Auparavant, ces montants étaient considérés comme une forme de profits et étaient donc redistribués au gouvernement. Les abonné·e·s avaient payé par ces tarifs un montant plus élevé que les services offerts par HQD selon les modalités approuvées par la Régie de l’énergie. C’est ce que l’on nomme un trop-perçu. La vérificatrice générale estime qu’entre 2005 et 2017, ces trop-perçus ont atteint 1,5 G$. C’est le montant que monsieur Legault veut rembourser aux Québécois·es. Il oublie de souligner que cet argent a déjà été versé comme dividende au gouvernement du Québec. En ce sens, ce n’est pas la société d’État qui doit de l’argent aux Québécois·es, mais bien le gouvernement du Québec. Or, en obligeant la société d’État à rembourser 1,5 G$, il se soustrait à son obligation et demande à Hydro-Québec de payer pour lui, en utilisant l’accumulation d’argent perçu grâce à des tarifs par HQD.

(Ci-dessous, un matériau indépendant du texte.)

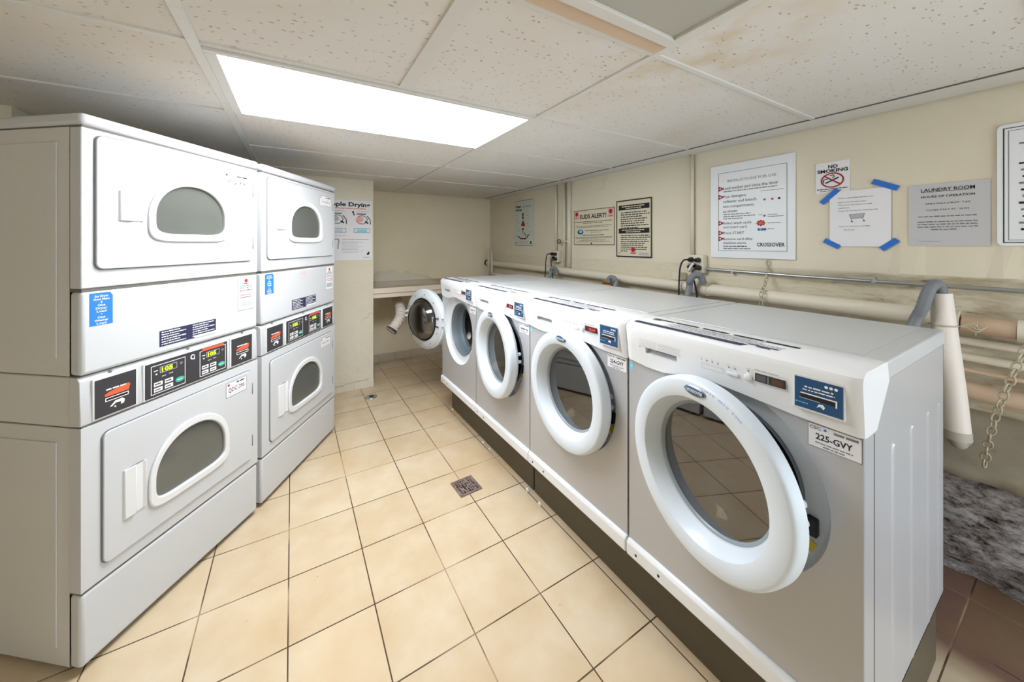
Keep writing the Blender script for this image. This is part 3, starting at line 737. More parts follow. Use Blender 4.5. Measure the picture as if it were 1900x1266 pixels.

Notons d’ailleurs que depuis 2018, un mécanisme de traitement des écarts de rendement a été mis en place à la demande de la Régie de l’énergie pour éviter que la situation ne se reproduise.

Il aurait été préférable que monsieur Legault décide de rembourser ce trop-perçu par l’entremise d’une baisse des dividendes d’Hydro-Québec au gouvernement du Québec sur 5 ans ou simplement grâce à un remboursement pur et simple.

Un projet de loi qui pourrait nuire

Nous l’avons vu, la Régie de l’énergie régule la demande d’HQD. À ce titre, dans les 15 dernières années, elle a réussi à maintenir des hausses tarifaires plus faibles que l’inflation. Le graphique suivant montre la hausse des tarifs d’HQD par rapport à l’IPC canadien sur une période de 15 ans. On remarque qu’au total, la hausse de tarif est de 24,13 %, alors que celle de l’IPC canadien est de 26,2 %. De plus, on remarque que la hausse tarifaire a été moindre par rapport à l’inflation canadienne au cours des 3 dernières années.

Référence : HQD, p. 45

C’est pourquoi il est absurde de voir le gouvernement Legault exiger qu’HQD n’ait plus à se présenter devant la Régie de l’énergie pour faire approuver ses tarifs sur une période de 5 ans. De surcroît, il est surprenant de voir la CAQ demander que les tarifs d’Hydro-Québec suivent l’inflation (sauf pour le secteur industriel qui sera augmenté de 0,65 % annuellement soit moins que l’inflation prévue). Cela ne ferait qu’augmenter les tarifs de manière plus importante qu’auparavant et ferait en sorte qu’une part plus importante des hausses soit affectée aux clientes et aux clients résidentiels plutôt qu’aux grandes entreprises, tout en privant les contribuables de son chien de garde.

Il faut rappeler qu’avant la mise en place de la Régie de l’énergie, la société d’État présentait ses comptes en commission parlementaire. L’absence de connaissances des député·e·s sur la question de l’élaboration des tarifs donnait un pouvoir considérable et démesuré à Hydro-Québec. Ce rapport a été renversé avec la mise en place de la Régie de l’énergie qui a le mandat de représenter l’ensemble de la société civile. Alors qu’Hydro-Québec est reconnue comme étant l’une des sociétés les moins transparentes au Québec, la retirer d’un des rares lieux où elle doit rendre des comptes est pour le moins discutable.

Finalement, bien que l’on puisse tous se réjouir de recevoir un retour sur nos factures, il serait absurde de perdre en échange le chien de garde qu’est la Régie de l’énergie, qui a su depuis 15 ans préserver les tarifs d’électricité sous l’inflation et empêcher Hydro-Québec d’agir à sa guise.